• **DO THIS**
Select all lines in the records that include "Python".

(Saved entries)
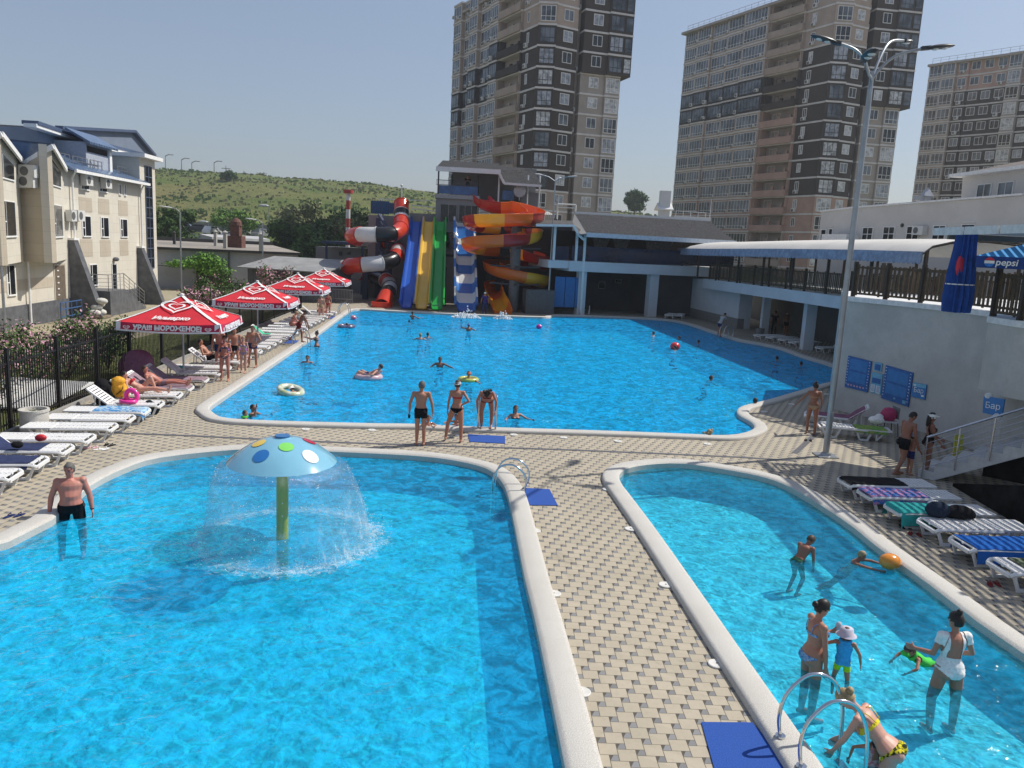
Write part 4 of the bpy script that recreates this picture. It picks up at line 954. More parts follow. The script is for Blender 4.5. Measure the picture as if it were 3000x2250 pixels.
# spiral slide
sp_ = [(1500, 395, 67.5), (1560, 440, 66.3), (1680, 462, 66), (1800, 455, 66), (1930, 500, 65.2), (1975, 540, 63), (1890, 556, 61.2), (1700, 566, 60.4), (1500, 572, 61), (1418, 590, 63), (1490, 622, 65.4), (1700, 640, 66), (1890, 662, 65), (1955, 700, 63), (1870, 728, 61.2), (1690, 742, 60.4), (1500, 757, 61), (1408, 782, 63), (1490, 815, 65), (1700, 838, 66.5), (1900, 872, 66), (2050, 930, 65), (2010, 968, 67), (1830, 965, 68.5), (1660, 950, 68), (1590, 970, 66), (1680, 1015, 64), (1880, 1062, 63.5), (2020, 1100, 65), (1960, 1135, 67), (1780, 1130, 67.5), (1620, 1140, 66), (1615, 1210, 63.8), (1665, 1310, 62), (1690, 1392, 60.8)]
cs_ = [3, 3, 0, 4, 0, 3, 0, 1, 3, 3, 1, 3, 1, 1, 3, 0, 0, 1, 0, 1, 3, 3, 3, 0, 0, 0, 0, 1, 3, 0, 0, 0, 1, 0]
# 0 orange 1 gold 3 dark red 4 bright
spiral = thing('spiral_slide', 'open spiral slide in yellow, orange and red winding around a grey column', 'water slide', dep(*Z3(1690, 1400), 61))
K = path3(sp_, 6); pal_ = [P_oran, P_gold, P_white, P_dred, P_oran]
rad = .72
for si in range(len(sp_)-1):
    part = K[si*6:si*6+7]; mb = MB(); n = 10; M_ = len(part)
    for q, rr_ in enumerate((rad, rad-.06)):
        for i, p in enumerate(part):
            gi = si*6+i; d = (K[min(gi+1, len(K)-1)]-K[max(gi-1, 0)]).normalized(); s_ = d.cross(up); s_.normalize(); u_ = s_.cross(d)
            for k in range(n+1):
                t_ = math.pi*1.0*(k/n)+math.pi; c_ = math.cos(t_); s2 = math.sin(t_)
                hgt_ = 1.0 if s2 > -.35 else 1.0
                mb.v.append(tuple(p+s_*c_*rr_+u_*(s2*rr_*.8+(.0))+up*(.32 if k in (0, n) else (.1 if k in (1, n-1) else 0))))
        o = q*M_*(n+1)
        for i in range(M_-1):
            for k in range(n): f = [o+i*(n+1)+k, o+i*(n+1)+k+1, o+(i+1)*(n+1)+k+1, o+(i+1)*(n+1)+k]; mb.f.append(f if q == 0 else f[::-1]); mb.m.append(0)
    mb.f = [f for f in mb.f]; rim = [Vector(mb.v[i*(n+1)]) for i in range(M_)]; rim2 = [Vector(mb.v[i*(n+1)+n]) for i in range(M_)]
    mb.tube(rim, .05, 5); mb.tube(rim2, .05, 5)
    obj('slide_section', mb, pal_[cs_[si]], spiral, 50)
b_ = dep(*Z3(1775, 1355), 64); b_.z = 0; zt = dep(*Z3(1795, 595), 64).z; mb = MB(); mb.cyl(b_, b_+up*zt, .42, n=16); obj('column', mb, PM('column_grey', (.16, .155, .15), .7), spiral)
for Y in (640, 820, 980, 1130):
    z = dep(*Z3(1780, Y), 64).z; mb = MB()
    for a in (0, 1.9, 3.4, 4.9): mb.bar(Vector((b_.x, b_.y, z)), Vector((b_.x+2.0*math.cos(a), b_.y+2.0*math.sin(a), z+.1)), .14)
    obj('support_arm', mb, dgray, spiral)
# splash foam at the slide feet
m, t, b = mat('white_foam'); nn = noise(t, 9, 4, .7); b.inputs['Base Color'].default_value = (.8, .87, .9, 1); t.links.new(smooth(t, nn, .38, .62).o, b.inputs['Alpha']); foam = m
def splash(px, py, r_, lab, n=260, h=.35):
    c = at(px, py, WZ); mb = MB()
    for i in range(n):
        a = random.random()*6.28; q = random.random()**.6; p = c+Vector((math.cos(a)*r_*q, math.sin(a)*r_*.5*q, abs(random.gauss(0, h))*(1-q))); mb.ell(p, .03+.05*random.random(), 5, None, 3)
    o = obj('splash', mb, PM('splash_white', (.75, .8, .83), .3), None); tag(o, lab, 'splash'); o['kind'] = 'stuff'
splash(*Z3(1370, 1418), 1.1, 'white water splash at the foot of the blue and white slide'); splash(*Z3(1690, 1430), .7, 'white water splash at the foot of the spiral slide', 150)
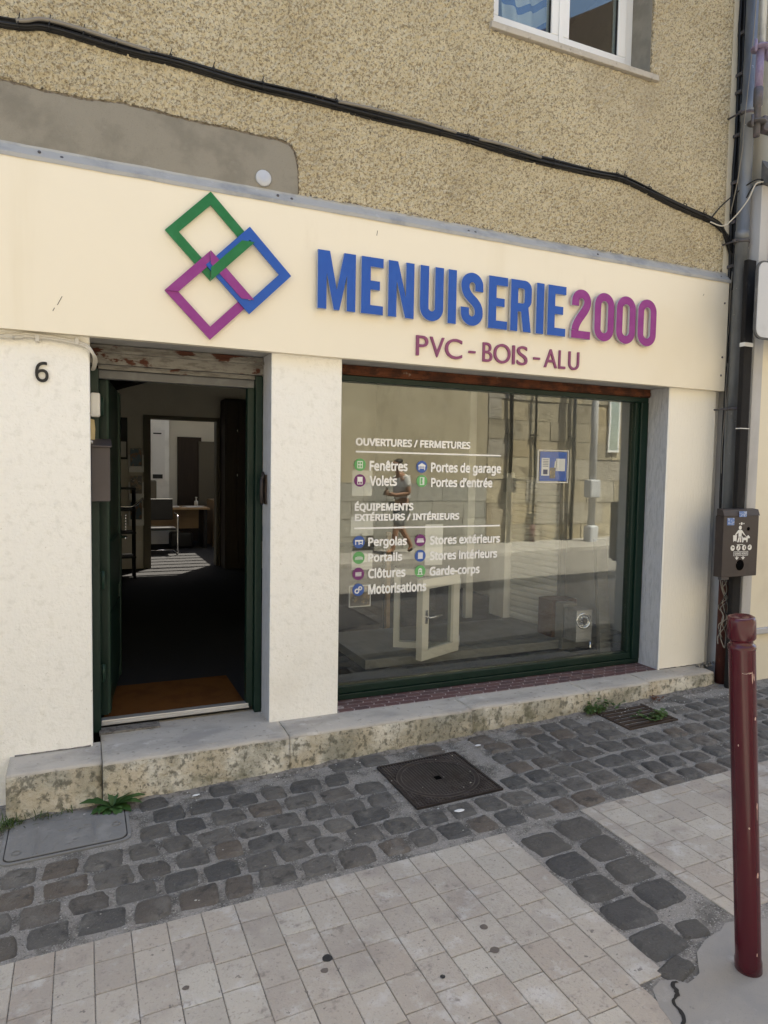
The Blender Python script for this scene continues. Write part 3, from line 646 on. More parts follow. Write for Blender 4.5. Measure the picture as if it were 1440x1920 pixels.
# mortar at the foot of the step and of the pillars
def rubble(mb, pts, r, n, seed):
    q = random.Random(seed)
    for _ in range(n):
        x, y, z = pts(q); s = r * q.uniform(.4, 1.2); bm = bmesh.new(); bmesh.ops.create_icosphere(bm, subdivisions=1, radius=s)
        for v in bm.verts: v.co = Vector((x, y, z)) + v.co * (1 + .5 * noise.noise(v.co * 60 + Vector((seed, x, y)))) * 1.0
        mb.bm(bm)
mb = MB(); vs = []; fs = []; n = 160
for i in range(n + 1):
    x = -.36 + 4.82 * i / n; yf = next((s[2] for s in step_seg if s[0] - .02 <= x <= s[1] + .02), -.2)
    a = noise.noise(Vector((x * 6, 0, 4))); wdt = .02 + .03 * max(0, a) + .01 * noise.noise(Vector((x * 40, 1, 1)))
    if x > 2.9: wdt += .03
    hgt = .012 + .022 * max(0, noise.noise(Vector((x * 8, 3, 1))))
    vs += [(x, yf + .004, zg(x) + hgt), (x, yf - wdt * .4, zg(x) + hgt * .45), (x, yf - wdt, zg(x) - .005)]
for i in range(n):
    for j in range(2): a = i * 3 + j; fs.append((a, a + 1, a + 4, a + 3))
mb.add(vs, fs, 0, True); wallpart('step_mortar', mb, m_mortar)
mb = MB()
def foot_strip(x0, x1, y, z, s):
    vs = []; fs = []; n = int((x1 - x0) / .02)
    for i in range(n + 1):
        x = x0 + (x1 - x0) * i / n; h = .008 + .008 * noise.noise(Vector((x * 20, s, 0))); d = .006 + .006 * noise.noise(Vector((x * 17, s, 5)))
        vs += [(x, y + .003, z + h), (x, y - d, z + .0015)]
    mb.add(vs, [(2 * i, 2 * i + 1, 2 * i + 3, 2 * i + 2) for i in range(n)], 0, True)
foot_strip(-.33, .03, 0, .001, 1); wallpart('pillar_mortar', mb, m_mortar); mb = MB(); foot_strip(4.07, 4.56, 0, .001, 3)
wallpart('pillar_mortar', mb, m_mortar)
rb = MB(); rubble(rb, lambda q: (4.42 + q.random() * .14, -.03 - q.random() * .04, .004), .010, 26, 5)
rubble(rb, lambda q: (4.5 + q.random() * .12, -.02 - q.random() * .03, .012), .012, 12, 8); wallpart('mortar_crumbs', rb, m_mortar)
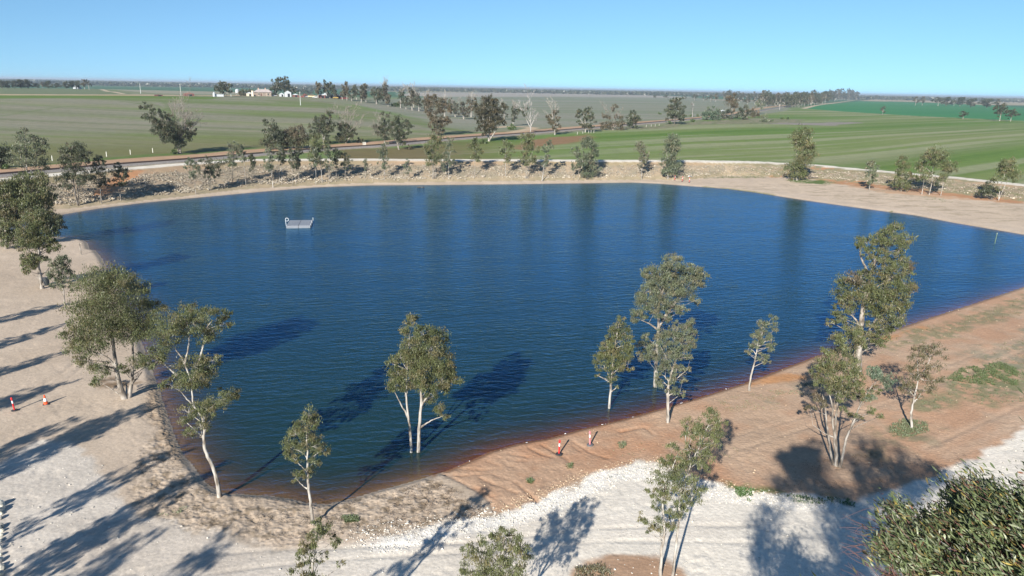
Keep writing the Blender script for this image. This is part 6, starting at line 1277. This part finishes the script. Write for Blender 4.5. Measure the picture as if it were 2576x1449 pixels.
def car(x, y, label, c, L=4.6, h=1.0, cat='car', name='parked_car'):
    B, px = px_frame(x, y); e = empty(name, B, label, cat); e.rotation_euler = (0, 0, facing(B)); pm = mt_('paint_'+name+str(x), c, .35)
    MB().box((0, 0, .65*h), (L, 1.75, .6*h), 0, .12).build('body', pm, e); MB().box((.1, 0, 1.12*h), (L*.52, 1.5, .55*h), 0, .18).build('cabin', M_DARK, e); MB().box((.1, 0, 1.43*h), (L*.46, 1.42, .09)).build('roof', pm, e)
    for wx in (-L*.31, L*.31):
        for wy in (-.8, .8): MB().tube([(wx, wy-.1, .33), (wx, wy+.1, .33)], .33, 12).build('wheel', M_RUB, e)
car(1268, 408, 'white car parked right of the farmhouse', (.75, .76, .78)); car(1735, 430, 'dull red car body among the farmyard junk', (.30, .09, .07)); car(1860, 428, 'pale blue-grey car body among the farmyard junk', (.35, .40, .44)); car(1922, 432, 'cream truck with yellowish cab in the farmyard', (.66, .52, .30), 6.5, 1.7, 'truck', 'parked_truck'); car(1985, 436, 'white car at the farmyard left of the machinery sheds', (.74, .75, .76))
car(2330, 452, 'yellow machine parked before the blue shed', (.36, .24, .06), 4.5, 1.5, 'tractor', 'tractor'); car(2480, 462, 'dark red truck under the gums right of the machinery sheds', (.16, .04, .035), 6.5, 1.6, 'truck', 'parked_truck')
def wide_shed_px(fr, x, y, w_, h, label): shed(x, y, w_, h, label, M_WIRON, M_WIRON, fr=fr, dr=.5)
wide_shed_px(R3, 2285, 292, 55, 14, 'long white roof half hidden by trees of the roadside paddock'); wide_shed_px(R3, 2118, 415, 34, 12, 'small white roofed shelter among the roadside thicket')
# ---------------------------------------------------------------- air
hz = MB().box((0, 22000, 55), (70000, 70000, 124)).build('haze', None) if False else None
me = bpy.data.meshes.new('haze'); X0, X1, Y0, Y1, Z0, Z1 = -64000, 64000, -62000, 64000, -4, 40
me.from_pydata([(X0, Y0, Z0), (X1, Y0, Z0), (X1, Y1, Z0), (X0, Y1, Z0), (X0, Y0, Z1), (X1, Y0, Z1), (X1, Y1, Z1), (X0, Y1, Z1)], [], [(3, 2, 1, 0), (4, 5, 6, 7), (0, 1, 5, 4), (1, 2, 6, 5), (2, 3, 7, 6), (3, 0, 4, 7)])
hm = bpy.data.materials.new('haze'); hm.use_nodes = True; n = hm.node_tree; n.nodes.clear(); ou = n.nodes.new('ShaderNodeOutputMaterial'); pv = n.nodes.new('ShaderNodeVolumePrincipled')
pv.inputs['Density'].default_value = .00012; pv.inputs['Color'].default_value = (.72, .86, 1, 1); pv.inputs['Anisotropy'].default_value = 0.1
n.links.new(pv.outputs[0], ou.inputs['Volume']); me.materials.append(hm); o = link('haze', me); o['kind'] = 'stuff'; tag(o, 'thin blue air between the viewpoint and the horizon', 'haze')
scene.cycles.volume_bounces = 0
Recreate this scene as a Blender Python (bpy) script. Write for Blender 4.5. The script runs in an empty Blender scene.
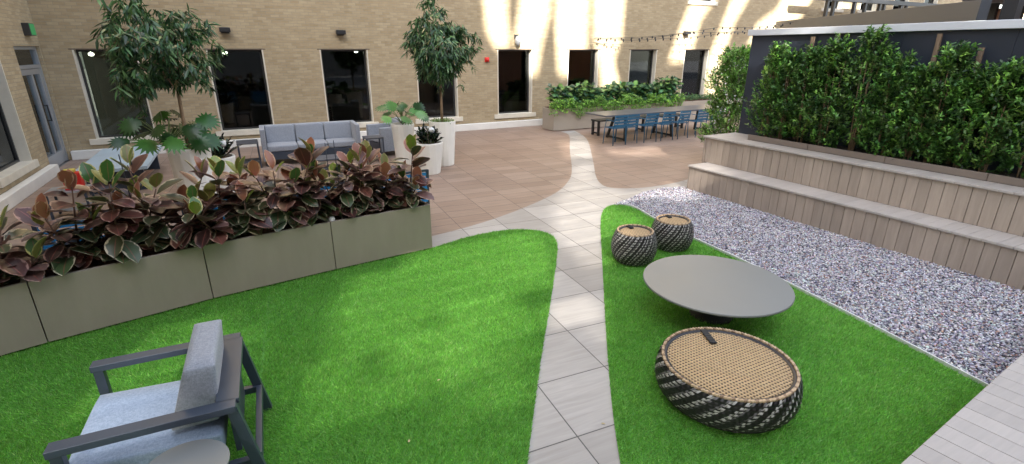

• **CORRECT RESPONSE**
The Blender Python script for this scene continues. Write part 3, from line 646 on. More parts follow. Write for Blender 4.5. Measure the picture as if it were 1440x1920 pixels.
Recreate this scene as a Blender Python (bpy) script. Write for Blender 4.5. The script runs in an empty Blender scene.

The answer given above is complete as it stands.